Recreating Marble Masterpieces With The Help of Robot Millers And 3D Scanners
ArtandSeek.net January 28, 2020 30Barry X Ball deals in materials rarely used in sculpture.
Delicate semi-precious stones like Iranian pink onyx, Golden Honeycomb calcite and Belgian Black marble are the dazzling stars of the New York-based artist’s new exhibition at the Nasher Sculpture Center.
For his Masterpieces series, Ball looked to classical works, recreated using an array of state-of-the-art technologies.
Take the Hermaphrodite Endormi, an ancient Roman, marble sculpture of the androgynous child of Aphrodite and Hermes.
“It’s a piece from the Louvre that has been worked on for almost two millennia by multiple artists,” Ball said.

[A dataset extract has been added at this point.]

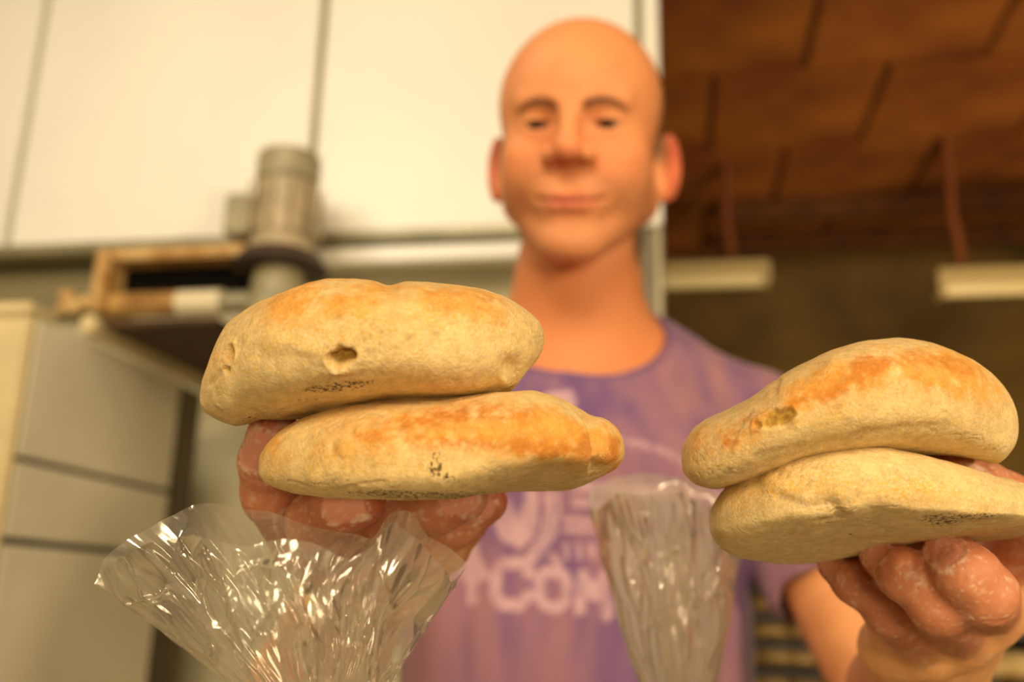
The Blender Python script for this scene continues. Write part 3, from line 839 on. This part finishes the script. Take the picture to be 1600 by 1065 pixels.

Ball used high-resolution, 3D scanners to extract every microscopic detail from the work. Every groove, dent and imperfection is captured in a digital model of the original sculpture.
Ball then picks a huge slab of stone that matches the mood of the piece. A soft, translucent pink onyx from Iran was perfect for a sensual recreation of the Sleeping Hermaphrodite.
Because the United States doesn’t have a trading relationship with Iran, Ball went to Italy instead.
“Italy does get stone from all over the world, and I do my stone shopping there,” Ball said.
Ball’s team then takes the digital file they’ve created to guide the first draft of the work.
“The data drives computer-controlled, stone-carving machines that use diamond and carbide bits that slowly mill away a rough version of the sculpture,” Ball says. “Then, we take it from there.”
Hands do the rest of the work. Ball says his team spent over 10,000 hours refining Sleeping Hermaphrodite.
“The Italians call them sottosquadro,” Ball said. “The undercuts. The deep passages. All of the sharp ‘innies’ on the sculpture. Then, the polishing obviously.”
The works in the Masterpieces series form only half of the show. In his Portraits series, Ball uses plaster casts of himself and others to similarly transform stone into haunting, dramatic forms.
Ball says that while technology enables him to recreate these masterworks, the actual programming is far from easy.
“There’s no pressing ‘print,’ and the thing pops out,” he said, “It’s a long, laborious, slow process. If you go faster, you’ll chip the stone. Everything is flooded with water during the process to cool, lubricate and keep the dust down.”
Ball says most of the large works in the exhibition took about five years to make.
You can see them all at the Nasher Sculpture Center through April 19.